> **PROBLEM REQUIREMENTS**:
Copy verbatim the material from its first line to the line that holds "COL = scn.collection", including that line.

★ ★ ★

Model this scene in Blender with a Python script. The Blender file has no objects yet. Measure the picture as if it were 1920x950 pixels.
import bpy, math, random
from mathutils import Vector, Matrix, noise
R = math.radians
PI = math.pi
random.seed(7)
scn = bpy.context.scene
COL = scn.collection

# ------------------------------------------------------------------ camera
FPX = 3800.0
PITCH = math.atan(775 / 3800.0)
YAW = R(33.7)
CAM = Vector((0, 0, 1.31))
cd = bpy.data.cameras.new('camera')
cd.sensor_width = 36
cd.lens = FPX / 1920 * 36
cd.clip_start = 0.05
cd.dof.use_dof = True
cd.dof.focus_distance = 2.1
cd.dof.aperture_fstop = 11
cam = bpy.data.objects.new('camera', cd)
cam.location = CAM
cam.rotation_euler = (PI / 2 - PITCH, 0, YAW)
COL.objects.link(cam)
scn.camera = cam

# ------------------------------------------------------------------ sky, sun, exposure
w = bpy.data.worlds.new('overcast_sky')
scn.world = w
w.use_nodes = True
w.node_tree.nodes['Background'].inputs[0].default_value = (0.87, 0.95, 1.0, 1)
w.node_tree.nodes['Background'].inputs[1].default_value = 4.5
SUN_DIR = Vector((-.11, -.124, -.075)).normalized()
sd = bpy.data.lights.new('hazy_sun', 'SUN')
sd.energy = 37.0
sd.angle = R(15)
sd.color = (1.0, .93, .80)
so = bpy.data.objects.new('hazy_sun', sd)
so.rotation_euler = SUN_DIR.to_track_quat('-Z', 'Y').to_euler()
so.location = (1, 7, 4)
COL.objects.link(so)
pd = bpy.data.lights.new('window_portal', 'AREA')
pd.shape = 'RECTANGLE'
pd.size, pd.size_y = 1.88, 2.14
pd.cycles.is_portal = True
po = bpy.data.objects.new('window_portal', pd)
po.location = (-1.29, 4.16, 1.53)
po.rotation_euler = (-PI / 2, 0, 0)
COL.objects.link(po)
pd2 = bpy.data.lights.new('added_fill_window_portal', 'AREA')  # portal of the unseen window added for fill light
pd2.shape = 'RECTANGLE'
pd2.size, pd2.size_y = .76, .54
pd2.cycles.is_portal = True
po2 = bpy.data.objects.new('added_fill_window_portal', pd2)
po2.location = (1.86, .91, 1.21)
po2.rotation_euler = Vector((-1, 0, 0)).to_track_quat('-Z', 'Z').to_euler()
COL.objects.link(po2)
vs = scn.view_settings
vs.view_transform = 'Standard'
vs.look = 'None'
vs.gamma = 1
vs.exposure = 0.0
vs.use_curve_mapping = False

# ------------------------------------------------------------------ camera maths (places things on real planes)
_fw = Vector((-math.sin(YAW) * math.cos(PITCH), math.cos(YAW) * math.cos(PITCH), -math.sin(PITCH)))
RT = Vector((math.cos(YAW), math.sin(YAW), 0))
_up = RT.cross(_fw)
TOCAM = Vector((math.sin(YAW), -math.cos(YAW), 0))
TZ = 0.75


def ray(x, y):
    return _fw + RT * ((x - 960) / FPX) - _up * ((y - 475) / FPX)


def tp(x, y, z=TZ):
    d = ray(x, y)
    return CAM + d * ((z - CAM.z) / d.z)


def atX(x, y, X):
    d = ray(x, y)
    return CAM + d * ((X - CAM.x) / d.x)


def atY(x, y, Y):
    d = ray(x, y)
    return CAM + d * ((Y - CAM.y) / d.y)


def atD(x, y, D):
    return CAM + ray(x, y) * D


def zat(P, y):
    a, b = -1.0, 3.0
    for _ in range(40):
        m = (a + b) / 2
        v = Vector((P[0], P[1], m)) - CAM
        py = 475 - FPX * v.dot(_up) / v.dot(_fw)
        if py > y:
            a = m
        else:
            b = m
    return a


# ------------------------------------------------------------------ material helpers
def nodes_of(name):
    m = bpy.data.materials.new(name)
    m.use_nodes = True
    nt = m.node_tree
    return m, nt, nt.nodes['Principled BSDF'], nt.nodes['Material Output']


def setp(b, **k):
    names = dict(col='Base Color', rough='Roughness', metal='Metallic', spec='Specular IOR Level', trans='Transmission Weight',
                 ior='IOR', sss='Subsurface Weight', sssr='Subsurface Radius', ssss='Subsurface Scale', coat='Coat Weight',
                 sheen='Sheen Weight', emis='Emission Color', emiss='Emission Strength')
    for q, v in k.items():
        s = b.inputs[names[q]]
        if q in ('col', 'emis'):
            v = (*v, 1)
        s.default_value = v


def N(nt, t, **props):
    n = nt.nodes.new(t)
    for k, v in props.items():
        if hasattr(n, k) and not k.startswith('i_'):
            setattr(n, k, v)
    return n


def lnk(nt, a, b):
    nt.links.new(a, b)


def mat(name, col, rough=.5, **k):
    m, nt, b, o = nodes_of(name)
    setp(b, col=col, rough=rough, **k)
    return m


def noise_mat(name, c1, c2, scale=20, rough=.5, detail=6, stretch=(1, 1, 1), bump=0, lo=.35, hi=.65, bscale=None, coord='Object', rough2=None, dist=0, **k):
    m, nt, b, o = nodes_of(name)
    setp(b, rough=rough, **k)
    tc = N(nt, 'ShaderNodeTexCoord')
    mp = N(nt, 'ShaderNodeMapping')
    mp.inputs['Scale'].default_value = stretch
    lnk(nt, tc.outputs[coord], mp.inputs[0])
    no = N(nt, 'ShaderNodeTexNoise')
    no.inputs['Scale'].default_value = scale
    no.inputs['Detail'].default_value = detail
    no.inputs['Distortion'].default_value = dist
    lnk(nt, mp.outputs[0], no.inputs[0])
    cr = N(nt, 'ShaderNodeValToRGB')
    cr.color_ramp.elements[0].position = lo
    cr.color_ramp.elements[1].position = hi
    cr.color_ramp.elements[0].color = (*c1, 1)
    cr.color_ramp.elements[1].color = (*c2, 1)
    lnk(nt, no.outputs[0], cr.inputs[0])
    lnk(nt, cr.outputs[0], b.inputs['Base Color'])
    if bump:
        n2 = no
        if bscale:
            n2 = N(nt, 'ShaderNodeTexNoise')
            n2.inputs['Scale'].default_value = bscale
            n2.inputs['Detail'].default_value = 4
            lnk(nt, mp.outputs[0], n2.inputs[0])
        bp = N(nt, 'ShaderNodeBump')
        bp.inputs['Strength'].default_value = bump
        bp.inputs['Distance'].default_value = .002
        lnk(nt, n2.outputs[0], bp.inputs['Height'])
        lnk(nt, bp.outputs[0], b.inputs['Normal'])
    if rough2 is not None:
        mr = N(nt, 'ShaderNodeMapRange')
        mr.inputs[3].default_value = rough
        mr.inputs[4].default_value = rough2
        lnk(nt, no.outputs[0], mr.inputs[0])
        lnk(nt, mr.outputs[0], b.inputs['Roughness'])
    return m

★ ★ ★

> **SOLUTION**:
Model this scene in Blender with a Python script. The Blender file has no objects yet. Measure the picture as if it were 1920x950 pixels.
import bpy, math, random
from mathutils import Vector, Matrix, noise
R = math.radians
PI = math.pi
random.seed(7)
scn = bpy.context.scene
COL = scn.collection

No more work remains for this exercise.